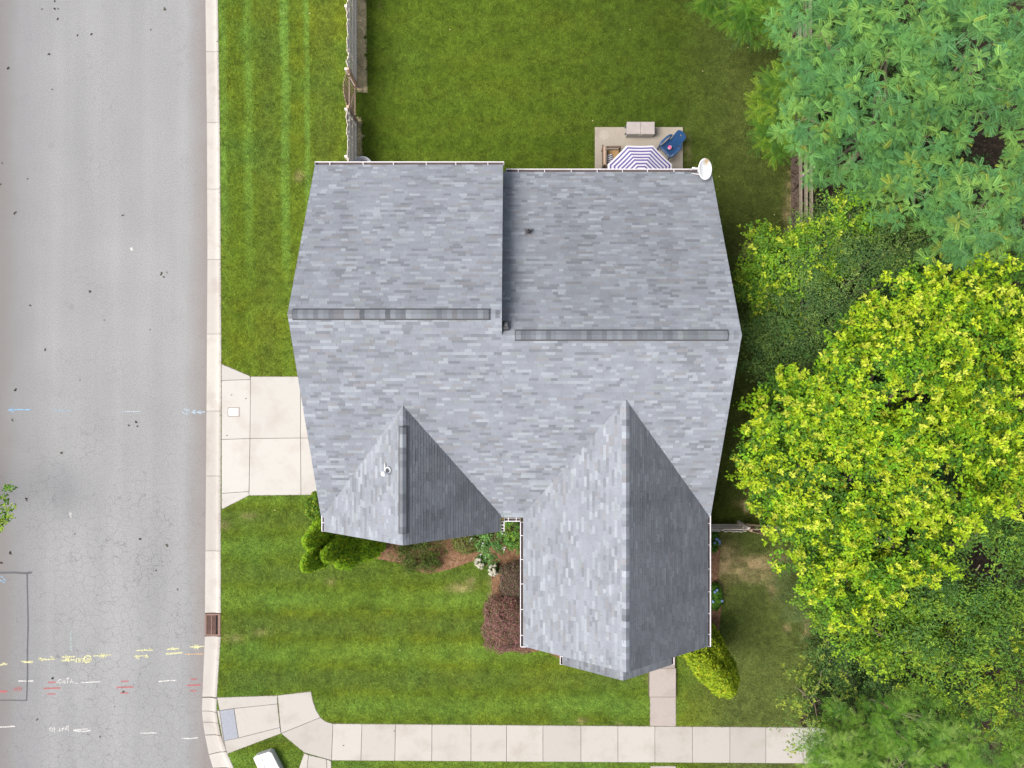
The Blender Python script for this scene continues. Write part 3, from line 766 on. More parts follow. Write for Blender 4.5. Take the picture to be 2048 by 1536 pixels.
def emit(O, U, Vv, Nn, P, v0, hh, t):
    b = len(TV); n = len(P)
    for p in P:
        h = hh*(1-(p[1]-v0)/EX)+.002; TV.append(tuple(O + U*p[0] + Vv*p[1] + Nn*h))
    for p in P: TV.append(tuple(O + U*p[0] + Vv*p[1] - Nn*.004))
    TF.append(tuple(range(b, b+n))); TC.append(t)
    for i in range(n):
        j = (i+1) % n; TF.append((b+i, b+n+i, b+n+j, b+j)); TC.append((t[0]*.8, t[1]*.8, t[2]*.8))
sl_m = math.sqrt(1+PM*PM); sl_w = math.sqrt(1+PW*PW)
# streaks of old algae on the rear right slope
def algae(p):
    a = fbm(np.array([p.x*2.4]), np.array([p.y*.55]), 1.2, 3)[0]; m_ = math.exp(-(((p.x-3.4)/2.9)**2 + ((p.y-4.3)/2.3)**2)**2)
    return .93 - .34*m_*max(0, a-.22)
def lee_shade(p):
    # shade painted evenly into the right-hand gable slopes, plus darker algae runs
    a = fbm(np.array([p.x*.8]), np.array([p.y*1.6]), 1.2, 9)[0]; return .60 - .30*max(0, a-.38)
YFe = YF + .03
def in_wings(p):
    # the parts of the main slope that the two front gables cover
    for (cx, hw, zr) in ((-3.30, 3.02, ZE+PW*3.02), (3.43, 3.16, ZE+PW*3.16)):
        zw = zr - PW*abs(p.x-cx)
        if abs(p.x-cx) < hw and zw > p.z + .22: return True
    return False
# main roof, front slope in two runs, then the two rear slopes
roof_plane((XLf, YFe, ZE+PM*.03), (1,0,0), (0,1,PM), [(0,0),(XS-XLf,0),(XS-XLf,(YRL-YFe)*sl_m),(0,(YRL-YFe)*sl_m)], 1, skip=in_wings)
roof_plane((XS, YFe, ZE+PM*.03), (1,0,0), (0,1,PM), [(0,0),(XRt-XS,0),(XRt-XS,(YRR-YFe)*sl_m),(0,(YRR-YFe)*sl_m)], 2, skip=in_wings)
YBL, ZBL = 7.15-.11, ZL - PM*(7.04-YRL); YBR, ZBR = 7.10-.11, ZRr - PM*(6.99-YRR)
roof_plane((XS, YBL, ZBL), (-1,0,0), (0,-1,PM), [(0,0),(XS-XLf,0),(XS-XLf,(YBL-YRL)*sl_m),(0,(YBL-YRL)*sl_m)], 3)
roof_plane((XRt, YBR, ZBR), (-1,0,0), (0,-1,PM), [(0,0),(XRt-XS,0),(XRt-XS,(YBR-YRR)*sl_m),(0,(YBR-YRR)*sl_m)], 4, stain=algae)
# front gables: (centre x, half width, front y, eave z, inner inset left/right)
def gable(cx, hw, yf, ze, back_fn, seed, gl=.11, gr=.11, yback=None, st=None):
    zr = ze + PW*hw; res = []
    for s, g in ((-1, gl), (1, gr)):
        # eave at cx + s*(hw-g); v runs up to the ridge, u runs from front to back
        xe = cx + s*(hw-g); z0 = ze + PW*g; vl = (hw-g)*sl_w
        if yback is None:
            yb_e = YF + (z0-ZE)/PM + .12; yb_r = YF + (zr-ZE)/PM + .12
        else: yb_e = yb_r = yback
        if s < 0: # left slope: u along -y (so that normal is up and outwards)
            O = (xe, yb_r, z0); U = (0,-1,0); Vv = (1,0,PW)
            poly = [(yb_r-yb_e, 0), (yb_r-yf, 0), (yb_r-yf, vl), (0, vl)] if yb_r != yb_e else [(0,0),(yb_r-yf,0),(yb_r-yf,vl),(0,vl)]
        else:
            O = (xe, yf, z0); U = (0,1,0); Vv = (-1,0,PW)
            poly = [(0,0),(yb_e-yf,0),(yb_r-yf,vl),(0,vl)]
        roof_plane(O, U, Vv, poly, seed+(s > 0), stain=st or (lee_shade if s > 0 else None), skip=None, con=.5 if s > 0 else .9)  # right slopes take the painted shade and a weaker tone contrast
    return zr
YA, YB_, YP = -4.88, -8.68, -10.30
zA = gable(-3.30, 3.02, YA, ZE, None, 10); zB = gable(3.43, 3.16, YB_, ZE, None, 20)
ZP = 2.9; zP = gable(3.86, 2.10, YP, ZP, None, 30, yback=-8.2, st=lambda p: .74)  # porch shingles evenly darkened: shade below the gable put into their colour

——

● PROBLEM DESCRIPTION
Copy each line in full and exactly, omitting any picture.

● SOLVED EXERCISE
The Blender Python script for this scene continues. Write part 3, from line 766 on. More parts follow. Write for Blender 4.5. Take the picture to be 2048 by 1536 pixels.
def emit(O, U, Vv, Nn, P, v0, hh, t):
    b = len(TV); n = len(P)
    for p in P:
        h = hh*(1-(p[1]-v0)/EX)+.002; TV.append(tuple(O + U*p[0] + Vv*p[1] + Nn*h))
    for p in P: TV.append(tuple(O + U*p[0] + Vv*p[1] - Nn*.004))
    TF.append(tuple(range(b, b+n))); TC.append(t)
    for i in range(n):
        j = (i+1) % n; TF.append((b+i, b+n+i, b+n+j, b+j)); TC.append((t[0]*.8, t[1]*.8, t[2]*.8))
sl_m = math.sqrt(1+PM*PM); sl_w = math.sqrt(1+PW*PW)
# streaks of old algae on the rear right slope
def algae(p):
    a = fbm(np.array([p.x*2.4]), np.array([p.y*.55]), 1.2, 3)[0]; m_ = math.exp(-(((p.x-3.4)/2.9)**2 + ((p.y-4.3)/2.3)**2)**2)
    return .93 - .34*m_*max(0, a-.22)
def lee_shade(p):
    # shade painted evenly into the right-hand gable slopes, plus darker algae runs
    a = fbm(np.array([p.x*.8]), np.array([p.y*1.6]), 1.2, 9)[0]; return .60 - .30*max(0, a-.38)
YFe = YF + .03
def in_wings(p):
    # the parts of the main slope that the two front gables cover
    for (cx, hw, zr) in ((-3.30, 3.02, ZE+PW*3.02), (3.43, 3.16, ZE+PW*3.16)):
        zw = zr - PW*abs(p.x-cx)
        if abs(p.x-cx) < hw and zw > p.z + .22: return True
    return False
# main roof, front slope in two runs, then the two rear slopes
roof_plane((XLf, YFe, ZE+PM*.03), (1,0,0), (0,1,PM), [(0,0),(XS-XLf,0),(XS-XLf,(YRL-YFe)*sl_m),(0,(YRL-YFe)*sl_m)], 1, skip=in_wings)
roof_plane((XS, YFe, ZE+PM*.03), (1,0,0), (0,1,PM), [(0,0),(XRt-XS,0),(XRt-XS,(YRR-YFe)*sl_m),(0,(YRR-YFe)*sl_m)], 2, skip=in_wings)
YBL, ZBL = 7.15-.11, ZL - PM*(7.04-YRL); YBR, ZBR = 7.10-.11, ZRr - PM*(6.99-YRR)
roof_plane((XS, YBL, ZBL), (-1,0,0), (0,-1,PM), [(0,0),(XS-XLf,0),(XS-XLf,(YBL-YRL)*sl_m),(0,(YBL-YRL)*sl_m)], 3)
roof_plane((XRt, YBR, ZBR), (-1,0,0), (0,-1,PM), [(0,0),(XRt-XS,0),(XRt-XS,(YBR-YRR)*sl_m),(0,(YBR-YRR)*sl_m)], 4, stain=algae)
# front gables: (centre x, half width, front y, eave z, inner inset left/right)
def gable(cx, hw, yf, ze, back_fn, seed, gl=.11, gr=.11, yback=None, st=None):
    zr = ze + PW*hw; res = []
    for s, g in ((-1, gl), (1, gr)):
        # eave at cx + s*(hw-g); v runs up to the ridge, u runs from front to back
        xe = cx + s*(hw-g); z0 = ze + PW*g; vl = (hw-g)*sl_w
        if yback is None:
            yb_e = YF + (z0-ZE)/PM + .12; yb_r = YF + (zr-ZE)/PM + .12
        else: yb_e = yb_r = yback
        if s < 0: # left slope: u along -y (so that normal is up and outwards)
            O = (xe, yb_r, z0); U = (0,-1,0); Vv = (1,0,PW)
            poly = [(yb_r-yb_e, 0), (yb_r-yf, 0), (yb_r-yf, vl), (0, vl)] if yb_r != yb_e else [(0,0),(yb_r-yf,0),(yb_r-yf,vl),(0,vl)]
        else:
            O = (xe, yf, z0); U = (0,1,0); Vv = (-1,0,PW)
            poly = [(0,0),(yb_e-yf,0),(yb_r-yf,vl),(0,vl)]
        roof_plane(O, U, Vv, poly, seed+(s > 0), stain=st or (lee_shade if s > 0 else None), skip=None, con=.5 if s > 0 else .9)  # right slopes take the painted shade and a weaker tone contrast
    return zr
YA, YB_, YP = -4.88, -8.68, -10.30
zA = gable(-3.30, 3.02, YA, ZE, None, 10); zB = gable(3.43, 3.16, YB_, ZE, None, 20)
ZP = 2.9; zP = gable(3.86, 2.10, YP, ZP, None, 30, yback=-8.2, st=lambda p: .74)  # porch shingles evenly darkened: shade below the gable put into their colour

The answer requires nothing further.